LAUSR

Radar imaging with 1-bit data is attractive thanks to its low storage and transmission burden. Existing 1-bit radar imaging methods cannot satisfactorily suppress the artifacts in the imaging result induced by 1-bit quantization error and noise. In this article, we propose a new 1-bit compressive sensing (CS) based algorithm, i.e., the adversarial-sample-based binary iterative hard thresholding (AS-BIHT) algorithm, to improve the 1-bit radar imaging performance. First, we formulate a parametric model for 1-bit radar imaging with a new adjustable quantization level parameter. The parametric 1-bit radar imaging model updates the imaging scene and the quantization level parameter in an iterative fashion based on adversarial samples.

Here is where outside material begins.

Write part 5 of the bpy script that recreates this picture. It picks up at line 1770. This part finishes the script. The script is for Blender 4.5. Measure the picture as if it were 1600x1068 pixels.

Then, we design a mechanism to generate adversarial samples by attacking the 1-bit radar imaging model to resist the quantization consistency condition, such that forcing quantization consistent reconstruction on adversarial samples mitigates the quantization error and noise. The quantization level parameter is then tuned based on the adversarial samples. In this way, the ability of the model to adapt to echo data contaminated by noise and quantization error is enhanced, and the artifacts are well suppressed. Simulation and experimental results on real radar data demonstrate the effectiveness of the proposed AS-BIHT algorithm in 1-bit radar imaging.